Back about 5 years ago, Community Power originated as a campaign called Minneapolis Energy Options whose goal was to try to get both utilities (Xcel and Centerpoint) to be more willing to help the City of Minneapolis meet its Climate Action Plan goals. The early thought leaders behind the campaign were driven by a vision of Minneapolis having locally-owned renewable power projects that keep wealth circulating though our community with creation of good-paying clean energy jobs. At the time, Xcel Energy was using its monopoly power to make it difficult for us to do local renewable energy (to a greater extent than it is today). The result of our grassroots campaign (an interesting but long story) is that we led Xcel and Centerpoint 3 years ago to form the nations’ first Clean Energy Partnership with a local City Government on the pretext of helping the Minneapolis meet its ambitious climate and energy goals (which eventually included 80% greenhouse gas emissions reduction by 2050).  

 

  The Minneapolis Clean Energy Partnership spent the bulk of its first year and a half’s worth of work with getting data on energy use & demographics down to the census tract level in order to create targets and set the baselines to measure its eventual success. This was valuable so that the Partnership staff would have the info they need to be confident in guiding how to effectively and wisely spend an increased pool of funds for Clean Energy Partnership efforts such as knowing where the best opportunities are for energy efficiency.

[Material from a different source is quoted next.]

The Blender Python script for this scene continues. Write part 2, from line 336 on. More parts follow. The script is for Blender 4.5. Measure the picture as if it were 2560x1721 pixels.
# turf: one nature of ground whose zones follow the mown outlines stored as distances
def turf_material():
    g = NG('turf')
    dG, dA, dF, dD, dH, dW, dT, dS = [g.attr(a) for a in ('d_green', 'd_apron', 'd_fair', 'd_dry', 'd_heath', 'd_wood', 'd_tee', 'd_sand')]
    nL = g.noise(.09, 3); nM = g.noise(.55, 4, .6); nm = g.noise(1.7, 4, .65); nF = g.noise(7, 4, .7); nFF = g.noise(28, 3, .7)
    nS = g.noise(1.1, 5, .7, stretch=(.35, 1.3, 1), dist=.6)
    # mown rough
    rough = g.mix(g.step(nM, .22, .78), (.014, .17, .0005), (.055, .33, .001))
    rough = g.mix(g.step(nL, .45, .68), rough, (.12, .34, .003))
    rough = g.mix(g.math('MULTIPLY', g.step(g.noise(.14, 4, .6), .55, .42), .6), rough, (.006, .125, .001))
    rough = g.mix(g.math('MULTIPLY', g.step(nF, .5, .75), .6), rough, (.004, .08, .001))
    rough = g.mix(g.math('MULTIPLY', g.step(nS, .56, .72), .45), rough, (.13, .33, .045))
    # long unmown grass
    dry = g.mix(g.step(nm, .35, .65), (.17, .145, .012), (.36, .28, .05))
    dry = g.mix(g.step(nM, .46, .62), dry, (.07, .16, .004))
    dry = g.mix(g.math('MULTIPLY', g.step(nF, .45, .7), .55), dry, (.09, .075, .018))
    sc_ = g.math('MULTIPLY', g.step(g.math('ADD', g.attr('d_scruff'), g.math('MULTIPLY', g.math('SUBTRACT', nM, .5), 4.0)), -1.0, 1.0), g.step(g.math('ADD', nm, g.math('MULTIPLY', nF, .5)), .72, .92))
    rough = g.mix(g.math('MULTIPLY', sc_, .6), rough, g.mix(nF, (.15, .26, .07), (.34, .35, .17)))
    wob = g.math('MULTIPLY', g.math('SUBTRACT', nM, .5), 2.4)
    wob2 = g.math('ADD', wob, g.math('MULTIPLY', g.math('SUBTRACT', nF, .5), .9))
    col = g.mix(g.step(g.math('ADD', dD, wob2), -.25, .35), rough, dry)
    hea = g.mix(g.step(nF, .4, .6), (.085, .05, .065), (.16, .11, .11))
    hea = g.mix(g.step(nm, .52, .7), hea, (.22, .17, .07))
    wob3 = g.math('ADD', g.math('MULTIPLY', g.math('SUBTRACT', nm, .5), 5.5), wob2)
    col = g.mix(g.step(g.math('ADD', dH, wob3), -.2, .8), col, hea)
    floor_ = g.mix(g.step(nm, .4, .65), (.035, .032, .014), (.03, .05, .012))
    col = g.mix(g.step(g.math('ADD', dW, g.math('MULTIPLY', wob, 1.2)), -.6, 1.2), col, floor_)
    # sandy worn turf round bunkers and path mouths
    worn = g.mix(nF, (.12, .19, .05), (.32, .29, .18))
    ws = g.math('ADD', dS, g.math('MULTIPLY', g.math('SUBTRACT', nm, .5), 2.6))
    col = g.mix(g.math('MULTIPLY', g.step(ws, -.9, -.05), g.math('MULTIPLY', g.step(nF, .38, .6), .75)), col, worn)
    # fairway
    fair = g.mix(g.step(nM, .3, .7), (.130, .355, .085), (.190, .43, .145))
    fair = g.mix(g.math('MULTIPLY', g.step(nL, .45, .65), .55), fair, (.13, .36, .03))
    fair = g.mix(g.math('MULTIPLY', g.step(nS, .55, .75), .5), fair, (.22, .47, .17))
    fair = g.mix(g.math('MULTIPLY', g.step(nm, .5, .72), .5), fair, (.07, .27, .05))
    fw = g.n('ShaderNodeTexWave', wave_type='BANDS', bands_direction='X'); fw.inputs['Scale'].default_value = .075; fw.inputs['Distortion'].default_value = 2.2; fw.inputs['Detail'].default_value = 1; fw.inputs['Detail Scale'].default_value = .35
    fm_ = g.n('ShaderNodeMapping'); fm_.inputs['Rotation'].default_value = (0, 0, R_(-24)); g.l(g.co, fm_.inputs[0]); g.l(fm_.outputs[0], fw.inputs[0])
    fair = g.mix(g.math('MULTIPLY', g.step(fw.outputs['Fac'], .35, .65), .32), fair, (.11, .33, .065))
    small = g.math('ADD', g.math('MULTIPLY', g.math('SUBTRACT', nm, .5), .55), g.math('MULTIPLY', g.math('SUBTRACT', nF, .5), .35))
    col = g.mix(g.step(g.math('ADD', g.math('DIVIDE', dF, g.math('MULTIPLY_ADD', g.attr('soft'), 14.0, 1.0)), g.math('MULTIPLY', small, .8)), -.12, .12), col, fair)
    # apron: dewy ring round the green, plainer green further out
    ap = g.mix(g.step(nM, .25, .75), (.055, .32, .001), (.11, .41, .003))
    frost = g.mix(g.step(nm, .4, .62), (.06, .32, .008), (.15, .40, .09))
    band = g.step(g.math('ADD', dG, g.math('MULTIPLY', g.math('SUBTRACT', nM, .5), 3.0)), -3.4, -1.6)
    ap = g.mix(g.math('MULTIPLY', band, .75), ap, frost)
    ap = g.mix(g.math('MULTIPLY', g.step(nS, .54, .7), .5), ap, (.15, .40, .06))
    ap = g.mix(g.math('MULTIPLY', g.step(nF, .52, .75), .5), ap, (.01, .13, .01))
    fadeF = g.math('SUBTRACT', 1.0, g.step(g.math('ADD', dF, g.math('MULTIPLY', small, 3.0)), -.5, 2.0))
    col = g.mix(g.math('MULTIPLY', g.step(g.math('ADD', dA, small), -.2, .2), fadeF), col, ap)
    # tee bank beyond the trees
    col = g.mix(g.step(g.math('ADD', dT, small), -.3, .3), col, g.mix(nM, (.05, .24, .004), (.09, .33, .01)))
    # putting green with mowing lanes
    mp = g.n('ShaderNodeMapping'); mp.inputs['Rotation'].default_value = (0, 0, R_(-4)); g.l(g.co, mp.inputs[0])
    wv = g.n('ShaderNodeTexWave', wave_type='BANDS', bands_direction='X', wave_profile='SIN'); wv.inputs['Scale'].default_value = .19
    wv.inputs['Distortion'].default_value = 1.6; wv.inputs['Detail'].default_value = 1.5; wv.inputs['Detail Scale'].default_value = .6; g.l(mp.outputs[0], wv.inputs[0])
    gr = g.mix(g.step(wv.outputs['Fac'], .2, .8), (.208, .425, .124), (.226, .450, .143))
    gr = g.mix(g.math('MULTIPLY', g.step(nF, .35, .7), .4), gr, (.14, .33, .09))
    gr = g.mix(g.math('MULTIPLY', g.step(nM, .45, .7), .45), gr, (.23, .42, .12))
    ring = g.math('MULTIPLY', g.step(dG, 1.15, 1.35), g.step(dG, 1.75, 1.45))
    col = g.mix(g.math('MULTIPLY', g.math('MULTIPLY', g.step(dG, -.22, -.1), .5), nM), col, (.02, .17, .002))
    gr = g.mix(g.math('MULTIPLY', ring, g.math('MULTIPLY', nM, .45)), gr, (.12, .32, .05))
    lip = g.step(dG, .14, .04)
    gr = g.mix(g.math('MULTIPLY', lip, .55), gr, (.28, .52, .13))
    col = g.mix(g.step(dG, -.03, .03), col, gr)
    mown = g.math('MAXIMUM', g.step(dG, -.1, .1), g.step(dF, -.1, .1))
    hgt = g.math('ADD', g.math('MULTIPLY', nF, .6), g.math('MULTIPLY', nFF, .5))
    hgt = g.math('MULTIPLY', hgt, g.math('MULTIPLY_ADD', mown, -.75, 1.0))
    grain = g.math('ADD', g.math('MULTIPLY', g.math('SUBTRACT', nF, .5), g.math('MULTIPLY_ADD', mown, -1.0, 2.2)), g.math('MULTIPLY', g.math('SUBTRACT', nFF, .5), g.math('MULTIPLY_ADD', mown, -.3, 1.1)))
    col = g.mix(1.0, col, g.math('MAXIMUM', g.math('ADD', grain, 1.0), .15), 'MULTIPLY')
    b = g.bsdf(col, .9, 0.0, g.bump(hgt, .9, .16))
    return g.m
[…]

However, the Clean Energy Partnership could only go on for so long at its beginning stage before scaling up its promised work on actual reduction in our carbon footprint and fossil fuel dependency. That time has now come given that we have the Clean Energy Franchise Fee Funding plan. Even if what we have before us is not a perfect end-all be-all of a long-term climate plan, it is the plan we have before the City Council right now and would still be a vast improvement from the status quo.